With its completely glass walls and cantilevered floors, the 320 Oakdale Building attracted a great deal of attention as it went up. The Chicago Tribune reported on its progress and noted the striking pattern of lights and darks that the building created on the skyline. Here was a building that was as forthrightly modern as any European structure but with some of the visual punch of the new American automobiles rolling off the assembly line in Detroit. This theme continued on the inside with spectacular mirrored walls, all-electric kitchens with metal and frosted glass cabinets by Kelvinator and Formica counter tops, bathrooms with pink fixtures, Lady Hamilton wall-to-wall mirrors and black Vitrolite walls. The building has been noted in numerous publications including the AIA Guide to Chicago Buildings and Chicago Architecture 1923-1993. Drawings for the building were exhibited in an exhibition at the Art Institute of Chicago in 1993 and are currently housed in the Department of Architecture at the Museum.
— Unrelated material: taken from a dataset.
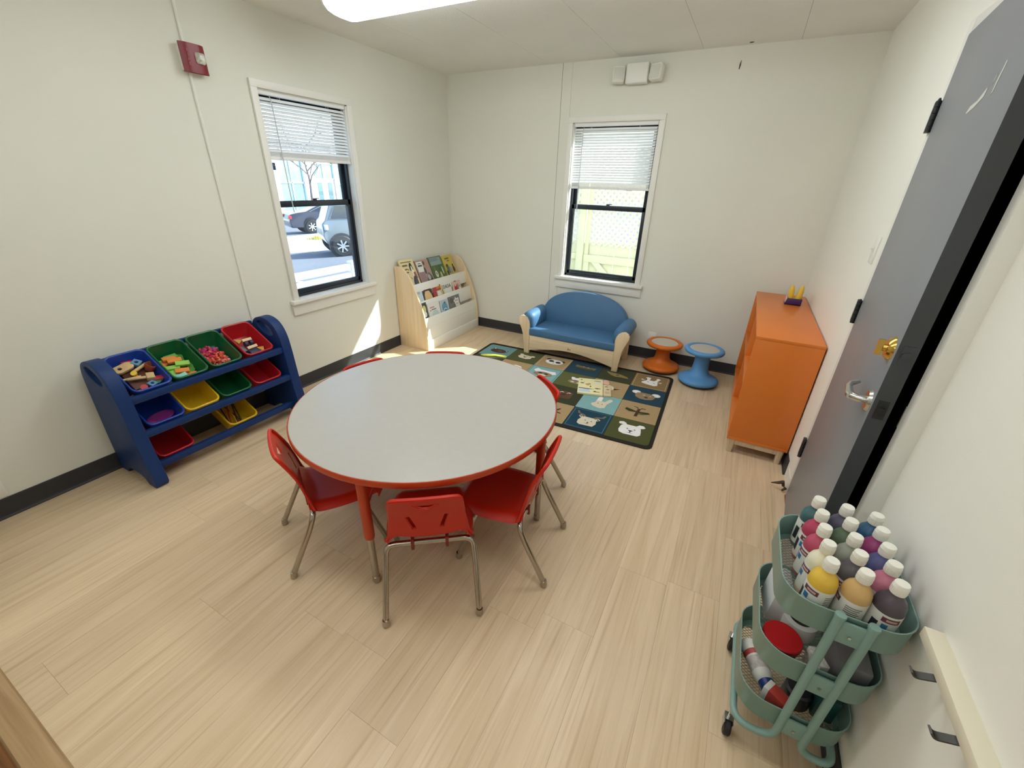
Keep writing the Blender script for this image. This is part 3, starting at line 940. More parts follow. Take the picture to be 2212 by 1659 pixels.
for k, (cx, tilt, lab) in enumerate(((3.266, -4, 'left yellow toy corn cob standing in the purple holder'), (3.308, 5, 'right yellow toy corn cob standing in the purple holder'))):
    o = thing('toy_corn', lab, 'toy', (cx, 3.600, z1 + 0.008), rot=(0, R(tilt), 0), group='yellow toy corn cobs')
    prof = [(0.006, 0.0), (0.014, 0.012), (0.0175, 0.035), (0.0175, 0.075), (0.014, 0.105), (0.008, 0.124), (0.002, 0.130)]
    def cob(u, v):
        i = min(int(v * 6), 5); f = v * 6 - i
        r = prof[i][0] * (1 - f) + prof[i + 1][0] * f
        z = prof[i][1] * (1 - f) + prof[i + 1][1] * f
        r *= 1 + 0.06 * abs(sin(u * 2 * pi * 6)) + 0.05 * abs(sin(z * 320))
        return Vector((r * cos(2 * pi * u), r * sin(2 * pi * u), z))
    MB().grid(36, 40, cob).build('cob', mat('corn_yellow', (226, 190, 62), 0.45), o)

# ------------------------------------------------------------------ wobble stools
def stool(label, col, cx, cy, zt, r):
    nm = '%d' % col[0]
    m = mat('stool_plastic_' + nm, col, 0.5, spec=0.35, bump=0.08, bscale=400)
    t = thing('wobble_stool', label, 'stool', (cx, cy, 0), group='wobble stools by the back wall')
    MB().lathe([(0.01, 0.0), (0.10, 0.002), (0.145, 0.012), (0.152, 0.018), (0.152, 0.024), (0.01, 0.024)], 40).build('base_pad', mat('stool_pad', (58, 54, 58), 0.7), t)
    s = zt - 0.27
    prof = [(0.05, 0.022), (0.150, 0.022), (0.160, 0.030), (0.163, 0.042), (0.157, 0.055), (0.138, 0.066), (0.105, 0.078), (0.080, 0.096), (0.066, 0.122 + s * 0.3),
            (0.060, 0.16 + s * 0.6), (0.062, 0.200 + s), (0.080, 0.218 + s), (0.125, 0.228 + s), (0.150, 0.236 + s), (0.1575, 0.248 + s), (0.155, 0.260 + s), (0.146, 0.267 + s), (0.130, 0.270 + s), (0.119, 0.268 + s), (0.117, 0.262 + s), (0.02, 0.262 + s)]
    MB().lathe(prof, 48).build('body', m, t, angle=50)
    MB().lathe([(0.002, 0.2655 + s), (0.10, 0.2655 + s), (0.113, 0.2645 + s), (0.1165, 0.2622 + s)], 40, caps=False).build('seat_pad', mat('stool_seat', (190, 184, 172), 0.75, bump=0.1, bscale=300), t)
    return t
stool('orange wobble stool with a pale round seat pad by the back wall', (206, 106, 26), 2.452, 3.795, 0.272, 0.16)
stool('blue wobble stool with a pale round seat pad beside the orange cabinet', (92, 152, 206), 2.790, 3.652, 0.325, 0.16)

# ------------------------------------------------------------------ blue couch
M_BLUE = mat('couch_vinyl', (72, 112, 148), 0.52, spec=0.35, var=0.03, vscale=8, bump=0.12, bscale=180)
RZ = 0.007
t = thing('toddler_couch', 'small blue padded couch with pale wooden frame under the window', 'couch', (1.655, 3.70, 0))
yf, yb = 3.497, 3.885
def post(pts, th, nm, yy):
    MB().prism(pts, (0, yy, 0), (1, 0, 0), (0, 0, 1), th).build(nm, M_MAPLE, t, True, bevel=0.003)
lp = [(1.188, RZ), (1.240, RZ), (1.240, 0.30), (1.232, 0.335), (1.214, 0.366), (1.190, 0.383), (1.160, 0.384), (1.135, 0.372), (1.121, 0.350), (1.121, 0.325), (1.134, 0.290), (1.152, 0.250), (1.168, 0.200), (1.178, 0.120)]
post(lp, -0.028, 'front_post', yf)
post([(3.312 - x, z) for x, z in lp][::-1], -0.028, 'front_post', yf)
ap = [(1.240, 0.040)] + [(1.240 + 0.832 * i / 14, 0.040 + 0.062 * sin(pi * i / 14)) for i in range(1, 14)] + [(2.072, 0.040), (2.072, 0.200), (1.240, 0.200)]
MB().prism(ap, (0, yf + 0.004, 0), (1, 0, 0), (0, 0, 1), -0.022).build('apron', M_MAPLEX, t, True, bevel=0.0015)
apr = COL.objects[-1]
for k, (a, b) in enumerate(((1.640, 1.646), (1.650, 1.656), (1.660, 1.668))):
    MB().prism([(a, 0.120 + k * 0.002), (b, 0.122), (b - 0.001, 0.140 - k * 0.004), (a + 0.001, 0.142 - k * 0.005)], (0, yf + 0.0035, 0), (1, 0, 0), (0, 0, 1), 0.001).build('logo_mark', mat('logo_brown', (96, 74, 52), 0.6), apr, True, smooth=False)
for a, b in ((1.188, 1.240), (2.072, 2.124)):
    MB().box(a, yb - 0.03, 0.0, b, yb, 0.30).build('rear_post', M_MAPLE, t, True, bevel=0.003)
    MB().box(a + 0.014, yf + 0.028, 0.10, b - 0.014, yb - 0.03, 0.18).build('side_rail', M_MAPLE, t, True, bevel=0.002)
MB().box(1.240, yb - 0.028, 0.10, 2.072, yb - 0.006, 0.18).build('back_rail', M_MAPLEX, t, True, bevel=0.002)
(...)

The 320 West Oakdale Avenue Building defines the optimistic American 1950s in the same way as the stylish automobiles designed by Harley Earl in Detroit, the furniture designed by Charles and Ray Eames and George Nelson or the clothing of Ceil Chapman or Norman Norell. This was an optimistic, democratic design tradition, one that aimed to bring luxury to the masses. 320 West Oakdale Avenue is an authentic historic artifact from a period that can lay claim to one of the most extraordinary bursts of creativity energy the world has seen.
320 Oakdale was placed on the National Register of Historic Places in 2013. It was one of only ten high-rise apartment buildings on the register and only the third constructed since World War II. The other two were the Promontory Point and 860-880 Lake Shore Drive apartments designed by Mies van der Rohe.